Shannon Huffman Polson

When taking off in an Apache helicopter, turn the nose of the aircraft to face the wind. If used the right way, the resistance of the wind will help the helicopter rise and take off.

Shannon Huffman Polson, one of the first women to ever fly the AH-64A Apache attack helicopter in the military, embodies this metaphor after 24 years of facing boundaries and resistance and using them as motivation for success.

Polson told the audience about leadership in the face of adversity “from the view of the cockpit” at the Kent State Stark campus Wednesday.

“To be a leader is to understand your purpose,” Polson said. “Ask yourself why you are there, and connect to your core purpose when things are frustrating.”

In 1993, Congress lifted the combat exclusion policy that had prohibited women from serving on combat aircraft. Soon after the restriction was lifted, Polson entered the Army's Aviation Officer Basic Course at Fort Rucker in Alabama.

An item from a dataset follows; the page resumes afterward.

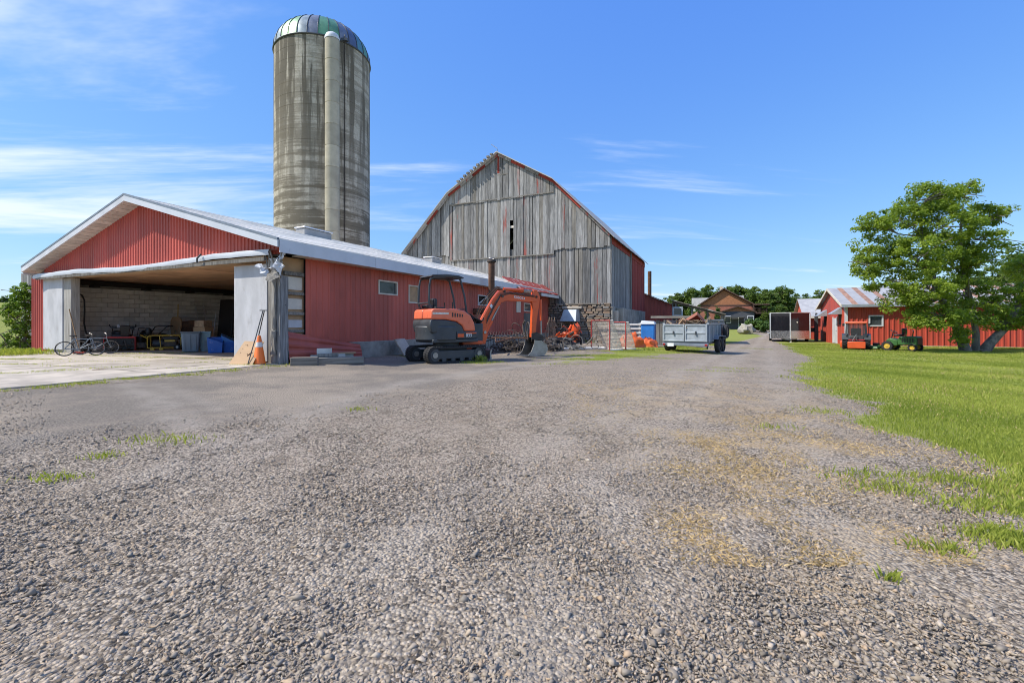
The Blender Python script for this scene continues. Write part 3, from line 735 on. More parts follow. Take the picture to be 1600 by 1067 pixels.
    for k in range(4):
        mb = MB(); x0 = random.uniform(-.3,.35); mb.beam((x0,-.2,2.3+random.random()*.3),(x0+random.uniform(-.2,.2),-.3,3.05),.05,.03); mb.obj("splintered_lath", m_greywood_b, T)
    # --- open framing behind the corner
    ya, yb = .08, ly(SH, 476)
    MB().box(-.14, -.10, ya, yb+.05, -.05, 2.95).obj("wall_sheathing", m_ply, T)
    for z, hh in ((2.55,.22),(1.98,.16),(1.42,.17),(.92,.15)):
        MB().box(-.095, -.01, ya, yb, z-hh*.5, z).obj("wall_girt", m_hwood, T, bevel=.008)
    for z0, z1 in ((2.05,2.42),(1.5,1.8),(.98,1.2),(.15,.8)):
        MB().box(-.098, -.075, ya+.02, yb-.02, z0, z1).obj("insulation_board", m_cream if z0 > 1 else m_panel, T)
    # --- side wall cladding, sheet by sheet, with window openings
    wins = []
    for (u0, u1, v0, v1, kind) in ((590,620,439,461,'glass'), (637,653,446,474,'board'), (746,772,462,478,'broken'), (818,832,474,487,'glass')):
        y0, y1 = ly(SH, u0), ly(SH, u1); ym = (y0+y1)/2; z1, z0 = lz(SH, 0, ym, v0), lz(SH, 0, ym, v1); wins.append((y0, y1, z0, z1, kind))
    y = yb
    while y < SL - .05:
        y1 = min(y + .91, SL); zb0 = .50 if y > 1.9 else .52
        segs = [(zb0 - .06*random.random(), 2.97)]
        mb = MB(); off = .004*random.random()
        cuts = sorted({y, y1} | {c for w in wins for c in w[:2] if y < c < y1})
        for a, b in zip(cuts, cuts[1:]):
            zz_ = [(segs[0][0], segs[0][1])]
            for w in wins:
                if w[0] < (a+b)/2 < w[1]: zz_ = [(zz_[0][0], w[2]), (w[3], zz_[0][1])]
            for z0, z1 in zz_: ribbed(mb, a, b, lambda q: z0, lambda q: z1, -.012 - off, .228, .02, .3, 'y')
        mb.obj("cladding_sheet", m_red_dull, T, fix=False); y = y1
    MB().box(-.16, -.10, yb+.05, SL, -.1, 2.95).obj("side_wall_core", m_dark, T)
    MB().box(-.10, .06, ly(SH,545), SL, -.1, .50).obj("foundation_wall", m_conc_d, T, bevel=.02)
    for y0, y1, z0, z1, kind in wins:
        w = MB(); f = .05
        w.box(-.06,.05,y0,y1,z1-f,z1); w.box(-.06,.05,y0,y1,z0,z0+f); w.box(-.058,.052,y0,y0+f,z0+f,z1-f); w.box(-.058,.052,y1-f,y1,z0+f,z1-f)
        wo_ = w.obj("window_frame", m_cream if kind != 'broken' else m_white, T)
        if kind == 'glass':
            MB().box(-.04,-.02,y0+f,y1-f,z0+f,z1-f).obj("pane", m_glassd, wo_)
        elif kind == 'board':
            MB().box(-.04,.01,y0+f,y1-f,z0+f,z1-f).obj("boarding", m_ply, wo_)
        else:
            ym = y0 + (y1-y0)*.55
            MB().box(-.04,-.02,ym,y1-f,z0+f,z1-f).obj("pane", m_glassd, wo_)
            MB().beam((0,y0+f,z0+f),(0,ym,z1-f),.03,.06).obj("broken_sash", m_white, wo_)
    # side door and notice near the barn end
    yd0, yd1 = ly(SH,818), ly(SH,832); zd = lz(SH,0,(yd0+yd1)/2,488)
    MB().box(-.03,.045,yd0,yd1,.0,zd-.05).obj("side_door", m_greywood_b, T, bevel=.01)
    MB().box(.03,.05,ly(SH,806),ly(SH,812.5),lz(SH,0,17.5,489),lz(SH,0,17.5,472)).obj("wall_notice", m_cream, T)
    # red painted roof section at the barn end, peeling, standing above the shingles
    yr0, yr1 = 14.6, SL - .05
    for k in range(8):
        y0 = yr0 + (yr1-yr0)/8*k; y1 = yr0 + (yr1-yr0)/8*(k+1) - .01; mb = MB(); V = []; F = []; n = 6
        h0 = .03 + .012*(k % 3)
        for i in range(n+1):
            t = i/n; xx = .78 - 1.15*t; zz_ = 3.05 + .72*t + h0 - .04*abs(noise.noise(Vector((k, t*3, 0))))
            V += [(xx, y0, zz_), (xx, y1, zz_+.01), (xx, y0, zz_-.05), (xx, y1, zz_-.04)]
        for i in range(n): F += [(4*i,4*i+4,4*i+5,4*i+1), (4*i+2,4*i+3,4*i+7,4*i+6), (4*i,4*i+2,4*i+6,4*i+4), (4*i+1,4*i+5,4*i+7,4*i+3)]
        F += [(0,1,3,2)]
        mb.add(V, F); mb.obj("roof_sheet", m_peel, T)
    MB().box(.77,.80,yr0+3.2,yr1,2.84,3.02).obj("fascia_board", m_fascia, T)
    # roof ventilators
    for (yv, xv, wv, lv) in ((6.2, -SW/2+.95, .55, 1.5), (14.5, -SW/2+1.6, .6, .9)):
        zc = shed_roof(xv); mb = MB(); mb.box(xv-wv/2, xv+wv/2, yv-lv/2, yv+lv/2, zc-.15, zc+.22); vo = mb.obj("roof_ventilator", m_greyroof, T, bevel=.03)
        MB().box(xv-wv/2-.05, xv+wv/2+.05, yv-lv/2-.05, yv+lv/2+.05, zc+.225, zc+.28).obj("ventilator_cap", m_alu, vo, bevel=.02)
    # stove pipe through the roof
    xp = .98; yp = ly(SH, 768, xp); zr_ = 3.3; zt_ = lz(SH, xp, yp, 410)
    mb = MB(); mb.tube([(-.05,yp,1.7),(xp-.15,yp,1.7),(xp,yp,1.85),(xp,yp,zt_)],.15,14); so_ = mb.obj("stove_pipe", m_rust, T, smooth=True)
    mb = MB(); mb.lathe([(0,zt_+.16),(.20,zt_+.12),(.23,zt_+.03),(.17,zt_-.02)],14,(xp,yp,0)); mb.obj("pipe_cap", m_rustd, so_, smooth=True)
    mb = MB(); mb.ring((xp,yp,zr_+.9),(0,0,1),.155,.018); mb.obj("pipe_band", m_steel, so_)
    # --- interior: floor, ceiling, block wall, beams
    MB().box(-SW+.15, -.16, -.02, 9.6, -.2, .006).obj("shed_floor", m_conc, T)
    nbd = 8
    for i in range(nbd):
        x0 = -SW+.15 + (SW-.35)/nbd*i
        MB().box(x0, x0+(SW-.35)/nbd-.012, .2, 9.6, zsoff-.02+.006*(i % 2), zsoff+.02).obj("ceiling_panel", m_plyceil, T)
    MB().box(-SW+.0, -SW+.06, .1, 9.6, 0, zsoff-.03).obj("side_wall_core", m_mortar, T)
    bm_ = MB(); bm_.box(0,.06,0,.385,0,.185); blk = bm_.mesh("wall_block", m_wallblock)
    for r in range(13):
        for k in range(24):
            y0 = .12 + k*.4 - (.2 if r % 2 else 0)
            if y0 < .05 or y0 > 9.2: continue
            inst("wall_block", blk, T, (-SW+.065+.006*random.random(), y0, .01 + r*.2))
    MB().box(-SW+.1, -.16, 9.6, 9.7, 0, zsoff).obj("back_wall", m_wallblock, T)
    MB().box(-SW+.07, -SW+.32, .3, 9.55, 2.70, 2.88).obj("wall_plate", m_dark, T)
    for k in range(5): MB().box(-SW+.07, -SW+.5, 1.3+k*1.9, 1.5+k*1.9, 2.62, 2.695).obj("beam_bracket", m_dark, T)
    MB().box(-SW+.134,-SW+.16, 4.95,5.15,1.42,1.5).obj("wall_socket", m_white, T)
    MB().box(-SW-.12,-SW,0,SL,-.2,3.05).obj("far_side_wall", m_red_dull, T)
    MB().box(-SW,0,SL-.1,SL,-.2,3.1).obj("rear_wall", m_red_dull, T)
    # bent lower cladding sheet lying against the corner
    ye = ly(SH, 556); mb = MB(); V = []; F = []; n = 22; m = 16
    for i in range(n+1):
        s = i/n; y_ = .07 + (ye-.07)*s
        for j in range(m+1):
            t = j/m; ztop = .88 - .46*s; z = -.03 + (ztop+.03)*t
            rib = (.022 if (j % 4) in (1, 2) else 0)
            V.append((.20 - .12*t + rib + .05*noise.noise(Vector((s*3, t*2, 0))) + .10*s*s, y_ + .02*noise.noise(Vector((t*4, s*4, 2))), z))
    for i in range(n):
        for j in range(m): F.append((i*(m+1)+j, (i+1)*(m+1)+j, (i+1)*(m+1)+j+1, i*(m+1)+j+1))
    mb.add(V, F); mb.obj("bent_cladding_sheet", m_red_dull, T, fix=False)
shed()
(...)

Polson admits she was definitely treated differently as a woman in the male-dominated military, especially one day when a colonel asked her if she realized she would never fly a cadet aircraft because of it.

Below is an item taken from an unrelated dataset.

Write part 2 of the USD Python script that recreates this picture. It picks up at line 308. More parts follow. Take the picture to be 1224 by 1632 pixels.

“I understood his comment for what it was meant to be,” Polson said. “Combat aircraft weren’t open for women to fly. So I looked back to him and I said, ‘Yes sir.’ That day, I reported for active duty.”

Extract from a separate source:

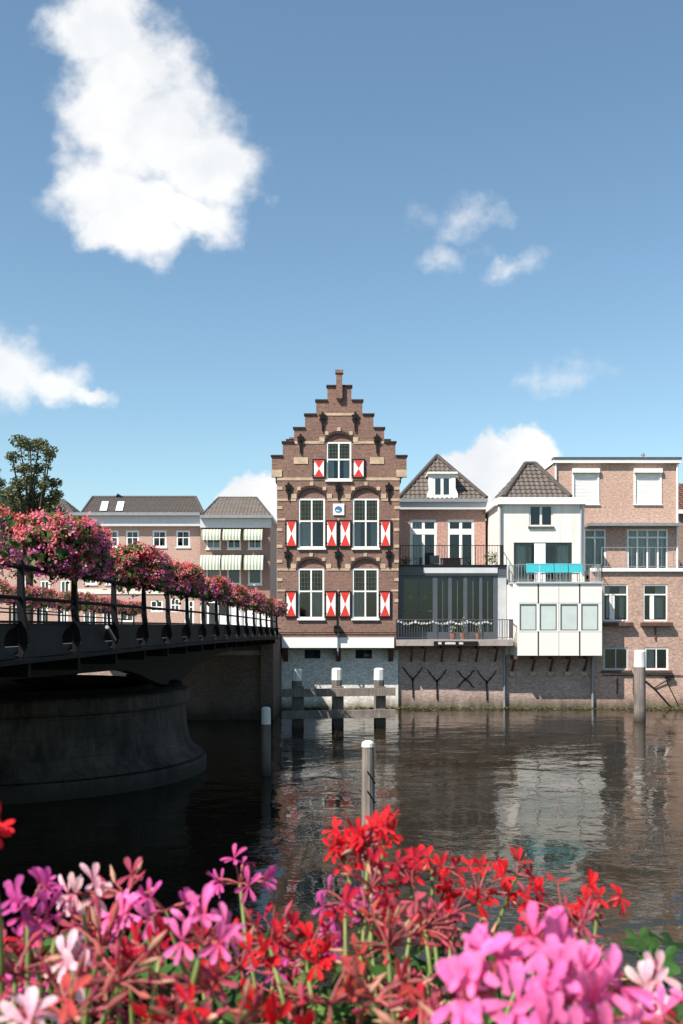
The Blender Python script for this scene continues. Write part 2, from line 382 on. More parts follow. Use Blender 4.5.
# ------------------------------------------------------------------ reusable architecture
def window(parent, x0, x1, z0, z1, yf, m=None, fw=0.07, cols=(), rows=(), bar=0.045, depth=0.10, glassm=None, curtain=None,
           sill=None, name='window', upper_glass=None, lead=False, curtain_z=None, bars_only_below=None):
    """frame set in a wall opening whose face is at yf"""
    m = m or M['white_paint']
    ya, yb = yf + depth, yf + depth + 0.07
    k = MB()
    k.box(x0, x0 + fw, ya, yb, z0, z1); k.box(x1 - fw, x1, ya, yb, z0, z1)
    k.box(x0 + fw, x1 - fw, ya, yb, z1 - fw, z1); k.box(x0 + fw, x1 - fw, ya, yb, z0, z0 + fw)
    zs = [z0 + fw] + sorted(rows) + [z1 - fw]
    for z in rows: k.box(x0 + fw, x1 - fw, ya - 0.01, yb, z - bar / 2, z + bar / 2)
    for i in range(len(zs) - 1):
        if bars_only_below is not None and zs[i] >= bars_only_below - 1e-4: continue
        a = zs[i] + (bar / 2 if i else 0); b = zs[i + 1] - (bar / 2 if i < len(zs) - 2 else 0)
        for x in cols: k.box(x - bar / 2, x + bar / 2, ya, yb, a, b)
    w = k.build(name, m, parent)
    g = MB(); zt = rows[-1] if (upper_glass and rows) else z1 - fw * 0.5
    g.box(x0 + fw * 0.5, x1 - fw * 0.5, ya + 0.03, ya + 0.04, z0 + fw * 0.5, zt); g.build('pane', glassm or M['glass'], w)
    if upper_glass:
        g = MB(); g.box(x0 + fw * 0.5, x1 - fw * 0.5, ya + 0.03, ya + 0.04, zt + 0.001, z1 - fw * 0.5); g.build('leaded_pane', upper_glass, w)
        if lead:
            g = MB()
            for i in range(1, 8): xx = x0 + (x1 - x0) * i / 8; g.box(xx - 0.008, xx + 0.008, ya + 0.018, ya + 0.028, zt + bar / 2, z1 - fw)
            for i in range(1, 5): zz = zt + (z1 - zt) * i / 5; g.box(x0 + fw, x1 - fw, ya + 0.010, ya + 0.017, zz - 0.008, zz + 0.008)
            g.build('lead_lattice', M['lead'], w)
    if curtain:
        cz0, cz1 = curtain_z or (z0, zt)
        for xa, xb in curtain_spans(curtain, x0 + fw, x1 - fw):
            c = MB(); n = max(4, int((xb - xa) / 0.06)); 
            for i in range(n):
                a = xa + (xb - xa) * i / n; b = xa + (xb - xa) * (i + 1) / n
                ya2 = yb + 0.10 + 0.025 * math.sin(i * 1.9); yb2 = yb + 0.10 + 0.025 * math.sin((i + 1) * 1.9)
                c.add([(a, ya2, cz0), (b, yb2, cz0), (b, yb2, cz1), (a, ya2, cz1)], [(0, 1, 2, 3)])
            c.build('curtain', M['curtain_grey'] if 'grey' in curtain else M['curtain'], w, recalc=False)
    if sill:
        k = MB(); k.box(x0 - 0.05, x1 + 0.05, yf - 0.07, yb - 0.075, z0 - 0.09, z0 - 0.002); k.build('sill', sill, w)
    return w
def curtain_spans(kind, a, b):
    w = b - a
    if 'sides' in kind: return [(a, a + 0.28 * w), (b - 0.28 * w, b)]
    if 'left' in kind: return [(a, a + 0.45 * w)]
    if 'right' in kind: return [(b - 0.45 * w, b)]
    return [(a, b)]
def rect(x0, x1, z0, z1): return [(x0, z0), (x1, z0), (x1, z1), (x0, z1)]

def in_poly(u, v, poly):
    c = False; n = len(poly)
    for i in range(n):
        x1, y1 = poly[i]; x2, y2 = poly[(i + 1) % n]
        if (y1 > v) != (y2 > v) and u < (x2 - x1) * (v - y1) / (y2 - y1) + x1: c = not c
    return c
def pantiles(parent, pts, tw, ch, m, name='roof', amp=0.05, step=0.045, under=None):
    """tiled slope on the planar polygon pts (first edge = eave), with a slab below"""
    O = pts[0]; eu = (pts[1] - pts[0]).normalized()
    en = eu.cross((pts[2] - pts[0])).normalized()
    if en.z < 0: en = -en
    ev = en.cross(eu).normalized()
    if ev.z < 0: ev = -ev
    uv = [((p - O).dot(eu), (p - O).dot(ev)) for p in pts]
    us = [a for a, b in uv]; vs = [b for a, b in uv]
    k = MB(); du = tw / 5
    nu = int((max(us) - min(us)) / du) + 1; nr = int(max(vs) / ch) + 1
    for r in range(nr):
        for i in range(nu):
            u0 = min(us) + i * du; u1 = u0 + du
            va, vb = r * ch, (r + 1) * ch + 0.03
            if not in_poly((u0 + u1) / 2, r * ch + ch * 0.5, uv): continue
            def h(u): t = (u / tw) % 1.0; return amp * (math.sin(2 * PI * t) * 0.5 + 0.5)
            j = 0.006 * math.sin(r * 12.9 + int(u0 / tw) * 7.7)
            a = O + eu * u0 + ev * va + en * (h(u0) + step + j); b = O + eu * u1 + ev * va + en * (h(u1) + step + j)
            c = O + eu * u1 + ev * vb + en * (h(u1) + j); d = O + eu * u0 + ev * vb + en * (h(u0) + j)
            a2 = O + eu * u0 + ev * (va + 0.004) + en * (h(u0) - 0.01); b2 = O + eu * u1 + ev * (va + 0.004) + en * (h(u1) - 0.01)
            k.add([a, b, c, d, a2, b2], [(0, 1, 2, 3), (4, 5, 1, 0)])
    low = [p - en * 0.02 for p in pts]; low2 = [p - en * 0.14 for p in pts]; n = len(pts)
    k.add(low + low2, [tuple(range(n)), tuple(range(2 * n - 1, n - 1, -1))] + [(i, (i + 1) % n, n + (i + 1) % n, n + i) for i in range(n)])
    return k.build(name, m, parent, recalc=False)

def railing(k, pts, z0, z1, step=0.12, r=0.012, top=0.03, posts=1.4):
    """balusters along a polyline of (x, y)"""
    for (xa, ya), (xb, yb) in zip(pts[:-1], pts[1:]):
        L = math.hypot(xb - xa, yb - ya); n = max(1, int(L / step))
        k.bar((xa, ya, z1), (xb, yb, z1), top, top); k.bar((xa, ya, z0 + 0.08), (xb, yb, z0 + 0.08), top * 0.8, top * 0.8)
        for i in range(n + 1):
            x = xa + (xb - xa) * i / n; y = ya + (yb - ya) * i / n
            big = (i % max(1, int(posts / step))) == 0
            k.bar((x, y, z0 if big else z0 + 0.08), (x, y, z1), (r * 3 if big else r * 1.6), (r * 3 if big else r * 1.6))

# ------------------------------------------------------------------ setting: water, street, near quay
k = MB(); k.poly([(-400, 1.25, 0), (400, 1.25, 0), (400, 51.3, 0), (-400, 51.3, 0)])
tag(k.build('water', M['water']), 'dark brown rippled canal water', None, None, 'structure')
k = MB(); k.poly([(-2500, 51.6, 3.4), (2500, 51.6, 3.4), (2500, 5000, 3.4), (-2500, 5000, 3.4)])
tag(k.build('street', M['paving']), 'paved street level behind the bridge', None, None, 'structure')
k = MB(); k.box(-12, 12, -6, 1.25, -0.4, 2.6)
tag(k.build('quay', M['stone_curb'], recalc=True), 'stone quay on the near bank', None, None, 'structure')

# ------------------------------------------------------------------ stepped gable house
D = 50.0
X = lambda p: PX(p, D); Z = lambda p: PZ(p, D)
root = thing('stepped_gable_house', (X(338), D, 0), 'tall dark brick stepped gable house with red and white shutters standing in the water', 'house')
lv = [(271.8, 456.5), (282.7, 442.7), (294, 428.6), (305, 415), (316.2, 401), (327.4, 386.6)]
rv = [(406.6, 456.5), (395.5, 442.7), (384.2, 428.6), (373.4, 415), (362.4, 401), (351.4, 386.6)]
out = [(277, 637), (277, 480), (274, 476), (271.8, 470), (271.8, 456.5)]
for i in range(1, 6): out += [(lv[i][0], lv[i - 1][1]), (lv[i][0], lv[i][1])]
for i in range(5, 0, -1): out += [(rv[i][0], rv[i][1]), (rv[i][0], rv[i - 1][1])]
out += [(406.6, 456.5), (406.6, 470), (404, 476), (399.8, 480), (397.5, 637)]
outline = [(X(a), Z(b)) for a, b in out]
wins = [(326.3, 351.3, 442, 480, 433.5), (298.4, 325, 498.6, 548, 488), (352.5, 379, 498.6, 548, 488), (298, 324.2, 568.6, 618.5, 559), (352.2, 378.5, 568.6, 618.5, 559)]
def arch_pts(cx, zb, a, r, n=14, t0=0.0, t1=PI): return [(cx + a * math.cos(t0 + (t1 - t0) * i / n), zb + r * math.sin(t0 + (t1 - t0) * i / n)) for i in range(n + 1)]
holes = []
for x0, x1, y0, y1, ya in wins:
    cx = (X(x0) + X(x1)) / 2; a = (X(x1) - X(x0)) / 2; zb = Z(y0) + 0.02; r = Z(ya) - zb
    holes.append([(X(x0), Z(y1)), (X(x1), Z(y1))] + arch_pts(cx, zb, a, r))
k = MB(); k.prism(outline, D, D + 0.4, holes); k.build('wall', M['step_brick'], root)
for (x0, x1, y0, y1, ya) in wins:
    cx = (X(x0) + X(x1)) / 2; a = (X(x1) - X(x0)) / 2; zb = Z(y0) + 0.02; r = Z(ya) - zb
    k = MB(); k.prism(arch_pts(cx, zb, a, r), D + 0.10, D + 0.3); k.build('arch_infill', M['step_brick'], root)
    k = MB(); o1 = arch_pts(cx, zb, a + 0.13, r + 0.13); o0 = arch_pts(cx, zb, a + 0.002, r + 0.002)
    k.prism(o1 + o0[::-1], D - 0.03, D + 0.05); k.build('relief_arch', M['dark_brick'], root)
    for t in (0.22, 0.5, 0.78):
        ang = PI * t; bx = cx + (a + 0.16) * math.cos(ang); bz = zb + (r + 0.20) * math.sin(ang) + (0.02 if t != .5 else 0)
        k = MB(); s_ = 0.088; k.box(bx - s_, bx + s_, D - 0.045, D + 0.05, bz - s_ * 0.9, bz + s_ * 1.1); k.build('voussoir_block', M['sandstone'], root)
    for sgn in (-1, 1):
        bx = cx + sgn * (a + 0.22); k = MB(); k.box(bx - 0.13, bx + 0.13, D - 0.04, D + 0.05, zb - 0.02, zb + 0.21); k.build('arch_springer', M['sandstone'], root)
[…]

After being second lieutenant in Army aviation and leading platoons in places such as Bosnia and South Korea, she now finds herself a veteran, mother of two, nonprofit founder, storyteller, author and public speaker.

She explained to the audience long-term sustainable leadership is causing people to go along with you on a journey.

“A leader has to own everything she does,” Polson said. “The most important job you have is to take care of your people, and then your people will take care of your mission.”

Community member Brooke Wigfield explained the lessons she learned from Polson’s speech inspired her, and she plans to apply them to her own work as a youth group leader at a local church.

“I didn’t know what to expect, but I left motivated and inspired,“ Wigfield said. “Having someone tell you that it’s OK to fail, and to use that failure to get back up ­­— it’s something that I feel like women don’t get enough credit for.”

Polson now uses her leadership experience and passion for writing to tell stories about other military women and their experiences in the GRIT Project. The idea of this platform is to change the cultural conversation around women and leadership by sharing their stories.

“I feel like I’m doing what I’m supposed to be doing,” Polson said. “It’s important not to quit. I interview lots of other women, and they all also made the decision that they were not going to quit."

Emily Serri, a senior teaching English as a foreign language major, had the opportunity to attend a dinner recognizing Polson before the event.

“As a female finding her voice, she ignored the people that labeled her for becoming a powerful woman,” Serri said. “It’s refreshing to see a dominant strong woman getting her message out there, regardless of social constructs.”

Earlier Wednesday, Polson also participated in a video conference with 19 local schools and received questions from Oakwood Middle School and GlenOak High school in Plain Township, Ohio.    

These students wanted to know what it was like to set precedents and lead in the military as a woman.  

“I had no interest in being the ‘first’ anything,” Polson answered. “That wasn’t the thing that drove me; I wanted to do this because it looked like a challenge, and I thought it was a great way to serve.”

She explained to the students leadership doesn’t necessarily mean managing people, and that the world needs more leaders in the sense of individuals demanding an extremely high standard for themselves. 

Polson is the second of Kent State Stark’s four featured speakers this year. Kelly Piero, the special events coordinator for Kent State Stark, said this series is the university’s gift to the community.

“Shannon’s leadership aspects appeal to the greater community as a whole,” Piero said. “With the way Stark County is growing, her message is so key.”

Senior communication studies major Olivia Marsh appreciated Polson’s association of communication and leadership.

“She is empowering women to speak out and tell their stories,” Marsh said. “She felt like we needed to connect face to face, rather than through a screen. It's nice to have someone that’s brave enough to talk about things like this.”

In the press conference prior to the speech, Polson commended Kent State’s aeronautics program for encouraging female students in pursuit of an aviation career.

“I cannot figure out why there aren’t more women pilots,” Polson said. “You’re going to put up with a bunch of bologna for a while, once you get into that profession. But you know what ­— who cares? That is their problem. Push through it, and keep flying. Absolutely keep flying. Stay in the air.”